Exactly as written, quote every line that follows, skipping the images.

• COLLECTED MATERIAL:
>>>>>

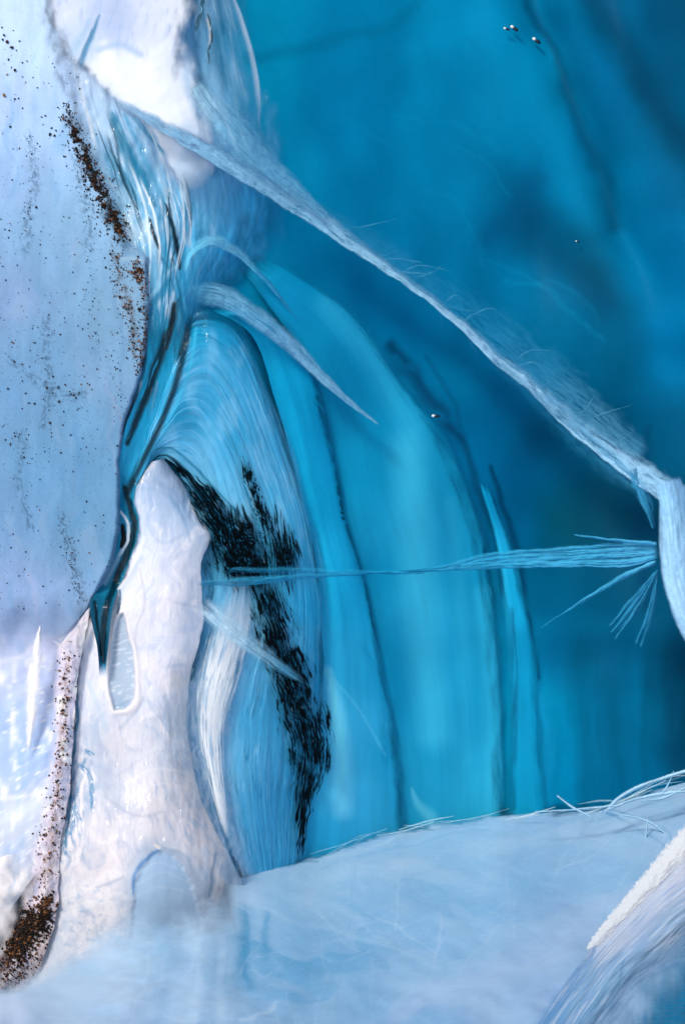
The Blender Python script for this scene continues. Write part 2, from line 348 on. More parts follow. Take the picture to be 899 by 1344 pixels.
def paint_outer(p, U, T, wd):
    p.base([(340, 335, '#0f90c2'), (390, 385, '#17a0d8'), (450, 420, '#18a3da'), (500, 470, '#109ad0'), (430, 470, '#0a88ba'), (470, 540, '#0a84b4'), (540, 560, '#2a9fd4'),
            (500, 600, '#0e90c2'), (580, 640, '#209cce'), (540, 690, '#36a5d8'), (500, 760, '#0f8fc2'), (560, 800, '#3ba8da'), (620, 760, '#1c97ca'), (630, 900, '#2a9fd0'), (580, 930, '#2aa0d4'),
            (540, 900, '#0f90c4'), (480, 570, '#16a4d8'), (470, 620, '#16a2d6'), (450, 520, '#109ace'), (600, 1030, '#3aa6d6'), (550, 1040, '#2f9ccc'), (640, 1040, '#3aa4d2'), (520, 850, '#0e8dbf')], 35)
    p.stroke([(430, 400), (490, 470), (540, 560)], 28, '#3fb2e4', 0.85, 1)
    p.stroke([(535, 590), (545, 700), (555, 840), (570, 960)], 40, '#5cbce8', 0.75, 1)  # wide pale stroke paints the band's glow into the tint
    p.stroke([(590, 660), (605, 800), (610, 1000)], 16, '#4cb0de', 0.3, 1)
    p.stroke([(540, 1035, 3), (548, 1055, 9), (565, 1072, 14)], 10, '#8fc6ea', 0.6, 1)
    p.stroke([(636, 720, 5), (655, 850, 7), (662, 960, 8), (664, 1070, 7)], 7, '#053f5f', 0.9, 0.8, (50, 4, -0.12, 0.3))
    p.stroke([(560, 520), (600, 600), (640, 720)], 8, '#055a86', 0.7, 1)
    p.put(1 - sstep(0.0, 0.16, U.ravel() + 0.05 * fbm(p.x / 12, p.y / 40, 3, 58)), '#0a6f9c', 0.45)
    p.stroke([(632, 780), (645, 900), (648, 1060)], 20, '#4fb6e4', 0.5, 1)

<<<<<

• SOLUTION FOR THIS TASK:
The Blender Python script for this scene continues. Write part 2, from line 348 on. More parts follow. Take the picture to be 899 by 1344 pixels.
def paint_outer(p, U, T, wd):
    p.base([(340, 335, '#0f90c2'), (390, 385, '#17a0d8'), (450, 420, '#18a3da'), (500, 470, '#109ad0'), (430, 470, '#0a88ba'), (470, 540, '#0a84b4'), (540, 560, '#2a9fd4'),
            (500, 600, '#0e90c2'), (580, 640, '#209cce'), (540, 690, '#36a5d8'), (500, 760, '#0f8fc2'), (560, 800, '#3ba8da'), (620, 760, '#1c97ca'), (630, 900, '#2a9fd0'), (580, 930, '#2aa0d4'),
            (540, 900, '#0f90c4'), (480, 570, '#16a4d8'), (470, 620, '#16a2d6'), (450, 520, '#109ace'), (600, 1030, '#3aa6d6'), (550, 1040, '#2f9ccc'), (640, 1040, '#3aa4d2'), (520, 850, '#0e8dbf')], 35)
    p.stroke([(430, 400), (490, 470), (540, 560)], 28, '#3fb2e4', 0.85, 1)
    p.stroke([(535, 590), (545, 700), (555, 840), (570, 960)], 40, '#5cbce8', 0.75, 1)  # wide pale stroke paints the band's glow into the tint
    p.stroke([(590, 660), (605, 800), (610, 1000)], 16, '#4cb0de', 0.3, 1)
    p.stroke([(540, 1035, 3), (548, 1055, 9), (565, 1072, 14)], 10, '#8fc6ea', 0.6, 1)
    p.stroke([(636, 720, 5), (655, 850, 7), (662, 960, 8), (664, 1070, 7)], 7, '#053f5f', 0.9, 0.8, (50, 4, -0.12, 0.3))
    p.stroke([(560, 520), (600, 600), (640, 720)], 8, '#055a86', 0.7, 1)
    p.put(1 - sstep(0.0, 0.16, U.ravel() + 0.05 * fbm(p.x / 12, p.y / 40, 3, 58)), '#0a6f9c', 0.45)
    p.stroke([(632, 780), (645, 900), (648, 1060)], 20, '#4fb6e4', 0.5, 1)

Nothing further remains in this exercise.